╭──
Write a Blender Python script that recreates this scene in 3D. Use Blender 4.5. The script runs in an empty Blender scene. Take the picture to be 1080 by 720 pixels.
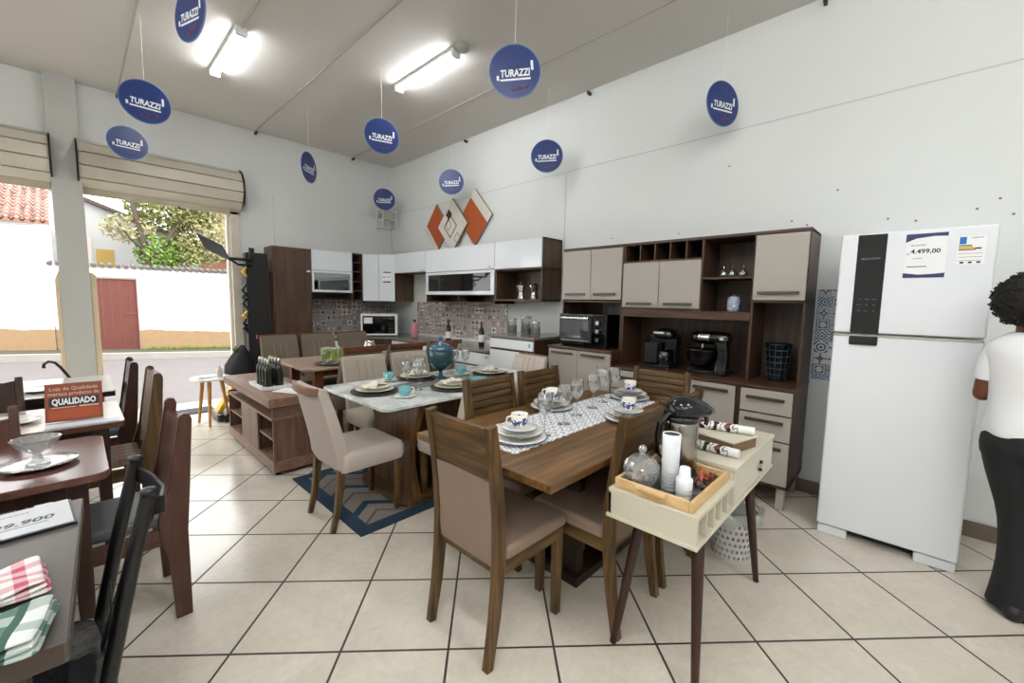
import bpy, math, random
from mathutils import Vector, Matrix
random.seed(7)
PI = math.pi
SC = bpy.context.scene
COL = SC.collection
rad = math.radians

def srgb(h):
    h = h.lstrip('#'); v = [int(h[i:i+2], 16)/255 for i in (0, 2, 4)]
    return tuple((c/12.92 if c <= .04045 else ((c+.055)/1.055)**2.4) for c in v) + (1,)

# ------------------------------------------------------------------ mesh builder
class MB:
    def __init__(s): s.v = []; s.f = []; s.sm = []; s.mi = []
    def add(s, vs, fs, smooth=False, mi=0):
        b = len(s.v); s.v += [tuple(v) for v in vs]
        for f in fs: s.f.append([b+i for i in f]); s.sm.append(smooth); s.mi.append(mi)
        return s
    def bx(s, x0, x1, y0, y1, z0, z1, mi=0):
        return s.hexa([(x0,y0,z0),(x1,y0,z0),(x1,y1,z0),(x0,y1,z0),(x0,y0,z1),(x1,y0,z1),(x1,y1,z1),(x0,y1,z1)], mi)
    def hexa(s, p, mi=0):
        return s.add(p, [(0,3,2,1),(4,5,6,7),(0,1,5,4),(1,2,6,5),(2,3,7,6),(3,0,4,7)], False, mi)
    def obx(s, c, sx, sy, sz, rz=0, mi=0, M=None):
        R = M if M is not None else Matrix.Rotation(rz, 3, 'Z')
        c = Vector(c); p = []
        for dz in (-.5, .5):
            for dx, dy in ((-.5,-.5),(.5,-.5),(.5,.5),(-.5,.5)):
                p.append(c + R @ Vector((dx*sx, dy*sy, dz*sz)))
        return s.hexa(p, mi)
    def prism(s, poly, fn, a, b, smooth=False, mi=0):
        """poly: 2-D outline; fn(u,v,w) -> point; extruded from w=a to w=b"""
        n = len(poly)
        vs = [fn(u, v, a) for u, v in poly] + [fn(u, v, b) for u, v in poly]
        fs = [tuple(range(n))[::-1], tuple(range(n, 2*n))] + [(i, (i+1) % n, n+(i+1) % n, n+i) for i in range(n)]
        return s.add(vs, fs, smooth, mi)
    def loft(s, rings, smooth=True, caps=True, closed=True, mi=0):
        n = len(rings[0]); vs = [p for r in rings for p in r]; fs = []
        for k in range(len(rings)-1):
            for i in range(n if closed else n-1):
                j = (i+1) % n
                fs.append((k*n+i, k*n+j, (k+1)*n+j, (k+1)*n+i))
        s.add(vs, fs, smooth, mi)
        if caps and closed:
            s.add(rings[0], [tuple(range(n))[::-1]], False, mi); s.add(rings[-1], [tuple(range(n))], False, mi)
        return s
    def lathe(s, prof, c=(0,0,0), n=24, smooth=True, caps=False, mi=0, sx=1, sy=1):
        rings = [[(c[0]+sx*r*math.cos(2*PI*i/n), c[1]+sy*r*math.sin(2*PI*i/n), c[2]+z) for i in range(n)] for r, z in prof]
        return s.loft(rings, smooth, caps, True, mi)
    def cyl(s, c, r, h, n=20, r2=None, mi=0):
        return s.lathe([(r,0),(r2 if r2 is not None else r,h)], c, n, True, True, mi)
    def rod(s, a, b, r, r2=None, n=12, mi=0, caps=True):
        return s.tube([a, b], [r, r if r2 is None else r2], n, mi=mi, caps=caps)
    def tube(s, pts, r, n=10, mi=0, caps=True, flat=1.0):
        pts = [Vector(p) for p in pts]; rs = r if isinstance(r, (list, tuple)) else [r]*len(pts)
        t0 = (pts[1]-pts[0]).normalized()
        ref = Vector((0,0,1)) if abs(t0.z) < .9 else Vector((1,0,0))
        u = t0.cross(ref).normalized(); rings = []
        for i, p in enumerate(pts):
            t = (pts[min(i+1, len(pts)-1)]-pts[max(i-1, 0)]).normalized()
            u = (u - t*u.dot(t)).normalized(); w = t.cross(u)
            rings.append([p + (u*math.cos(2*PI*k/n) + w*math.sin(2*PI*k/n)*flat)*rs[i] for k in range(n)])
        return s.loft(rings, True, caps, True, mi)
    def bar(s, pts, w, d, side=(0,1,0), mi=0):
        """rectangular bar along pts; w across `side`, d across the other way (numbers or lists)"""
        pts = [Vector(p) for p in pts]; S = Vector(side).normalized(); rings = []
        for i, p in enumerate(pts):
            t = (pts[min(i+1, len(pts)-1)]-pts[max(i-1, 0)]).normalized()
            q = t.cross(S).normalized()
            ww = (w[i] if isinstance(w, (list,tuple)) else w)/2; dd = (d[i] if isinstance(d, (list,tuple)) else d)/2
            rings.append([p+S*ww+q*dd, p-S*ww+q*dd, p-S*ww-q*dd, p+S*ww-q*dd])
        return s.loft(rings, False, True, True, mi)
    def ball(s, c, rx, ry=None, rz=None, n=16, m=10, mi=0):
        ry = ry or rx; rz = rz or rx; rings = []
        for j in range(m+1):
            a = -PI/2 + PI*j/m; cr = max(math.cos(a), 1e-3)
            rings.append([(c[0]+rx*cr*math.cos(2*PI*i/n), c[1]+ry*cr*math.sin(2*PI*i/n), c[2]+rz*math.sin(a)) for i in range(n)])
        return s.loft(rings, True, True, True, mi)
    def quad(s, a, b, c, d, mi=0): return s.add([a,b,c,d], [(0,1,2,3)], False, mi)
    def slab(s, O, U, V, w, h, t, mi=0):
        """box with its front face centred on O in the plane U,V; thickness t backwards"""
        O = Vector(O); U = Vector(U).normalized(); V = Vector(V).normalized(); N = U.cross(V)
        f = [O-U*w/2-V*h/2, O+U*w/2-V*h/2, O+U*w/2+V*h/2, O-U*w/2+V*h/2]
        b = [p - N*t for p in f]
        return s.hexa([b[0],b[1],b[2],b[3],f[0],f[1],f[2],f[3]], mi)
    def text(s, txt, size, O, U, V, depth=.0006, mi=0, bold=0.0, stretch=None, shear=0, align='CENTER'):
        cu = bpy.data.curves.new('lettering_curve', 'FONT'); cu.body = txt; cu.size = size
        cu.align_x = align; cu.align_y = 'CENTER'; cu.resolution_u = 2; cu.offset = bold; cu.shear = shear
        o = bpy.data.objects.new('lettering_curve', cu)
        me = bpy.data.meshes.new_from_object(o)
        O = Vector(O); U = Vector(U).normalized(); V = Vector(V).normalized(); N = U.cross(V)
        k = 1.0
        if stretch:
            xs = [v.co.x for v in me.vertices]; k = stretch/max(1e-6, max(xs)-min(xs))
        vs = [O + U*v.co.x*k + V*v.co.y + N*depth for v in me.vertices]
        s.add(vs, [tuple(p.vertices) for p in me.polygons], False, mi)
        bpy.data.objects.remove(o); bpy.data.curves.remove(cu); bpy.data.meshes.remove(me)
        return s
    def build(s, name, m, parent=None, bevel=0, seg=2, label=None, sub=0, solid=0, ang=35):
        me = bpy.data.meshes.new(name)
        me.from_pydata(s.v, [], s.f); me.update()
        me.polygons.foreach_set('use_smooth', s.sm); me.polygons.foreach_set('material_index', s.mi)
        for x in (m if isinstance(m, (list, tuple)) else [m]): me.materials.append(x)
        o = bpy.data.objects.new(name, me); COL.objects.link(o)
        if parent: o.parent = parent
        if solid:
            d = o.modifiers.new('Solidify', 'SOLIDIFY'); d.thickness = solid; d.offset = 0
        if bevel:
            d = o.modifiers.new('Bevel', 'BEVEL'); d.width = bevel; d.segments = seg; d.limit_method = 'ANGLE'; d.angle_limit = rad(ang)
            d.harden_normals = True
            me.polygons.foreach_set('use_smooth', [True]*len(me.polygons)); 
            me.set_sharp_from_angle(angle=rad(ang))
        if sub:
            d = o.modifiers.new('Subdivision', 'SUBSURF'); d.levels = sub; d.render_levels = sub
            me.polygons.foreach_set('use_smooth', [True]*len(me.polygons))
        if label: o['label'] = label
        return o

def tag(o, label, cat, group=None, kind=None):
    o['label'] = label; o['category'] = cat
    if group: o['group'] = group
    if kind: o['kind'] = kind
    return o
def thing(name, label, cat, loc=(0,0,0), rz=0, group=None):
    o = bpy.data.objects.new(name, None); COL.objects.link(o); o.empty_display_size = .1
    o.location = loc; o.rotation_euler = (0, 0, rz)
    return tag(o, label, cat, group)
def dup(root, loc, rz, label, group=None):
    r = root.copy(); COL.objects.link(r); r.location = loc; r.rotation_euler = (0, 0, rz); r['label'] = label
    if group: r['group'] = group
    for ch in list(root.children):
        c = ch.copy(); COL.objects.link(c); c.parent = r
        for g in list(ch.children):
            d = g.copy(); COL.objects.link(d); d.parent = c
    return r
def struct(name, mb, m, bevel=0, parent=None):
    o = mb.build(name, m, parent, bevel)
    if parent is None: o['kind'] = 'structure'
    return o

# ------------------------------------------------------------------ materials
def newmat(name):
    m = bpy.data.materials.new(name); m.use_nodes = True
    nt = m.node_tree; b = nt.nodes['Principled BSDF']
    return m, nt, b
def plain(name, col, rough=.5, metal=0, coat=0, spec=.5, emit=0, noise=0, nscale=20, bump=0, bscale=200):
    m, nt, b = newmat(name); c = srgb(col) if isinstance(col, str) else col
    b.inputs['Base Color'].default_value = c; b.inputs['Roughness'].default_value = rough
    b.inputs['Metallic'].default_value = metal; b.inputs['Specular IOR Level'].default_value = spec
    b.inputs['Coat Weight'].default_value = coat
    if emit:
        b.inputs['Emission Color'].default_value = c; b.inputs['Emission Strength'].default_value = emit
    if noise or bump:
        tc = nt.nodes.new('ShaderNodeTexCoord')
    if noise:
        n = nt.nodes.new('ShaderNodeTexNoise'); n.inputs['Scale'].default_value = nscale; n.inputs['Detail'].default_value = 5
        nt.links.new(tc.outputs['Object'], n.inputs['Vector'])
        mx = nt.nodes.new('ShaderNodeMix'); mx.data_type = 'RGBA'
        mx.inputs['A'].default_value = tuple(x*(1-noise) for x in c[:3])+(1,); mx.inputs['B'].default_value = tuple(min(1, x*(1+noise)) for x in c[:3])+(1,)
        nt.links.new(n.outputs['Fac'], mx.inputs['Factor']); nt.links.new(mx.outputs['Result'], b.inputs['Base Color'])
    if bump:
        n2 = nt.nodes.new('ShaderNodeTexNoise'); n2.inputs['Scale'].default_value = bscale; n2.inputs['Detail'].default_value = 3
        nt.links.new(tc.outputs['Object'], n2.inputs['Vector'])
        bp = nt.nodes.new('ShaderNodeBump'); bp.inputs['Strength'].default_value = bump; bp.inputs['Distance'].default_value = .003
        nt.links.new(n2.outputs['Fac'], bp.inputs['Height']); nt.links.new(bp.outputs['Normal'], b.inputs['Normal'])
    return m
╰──
• Direction
Look at the listing and set down only the lines from its start through the line with "return tuple((c/12.92 if", word for word and without pictures.

• Right answer
Write a Blender Python script that recreates this scene in 3D. Use Blender 4.5. The script runs in an empty Blender scene. Take the picture to be 1080 by 720 pixels.
import bpy, math, random
from mathutils import Vector, Matrix
random.seed(7)
PI = math.pi
SC = bpy.context.scene
COL = SC.collection
rad = math.radians

def srgb(h):
    h = h.lstrip('#'); v = [int(h[i:i+2], 16)/255 for i in (0, 2, 4)]
    return tuple((c/12.92 if c <= .04045 else ((c+.055)/1.055)**2.4) for c in v) + (1,)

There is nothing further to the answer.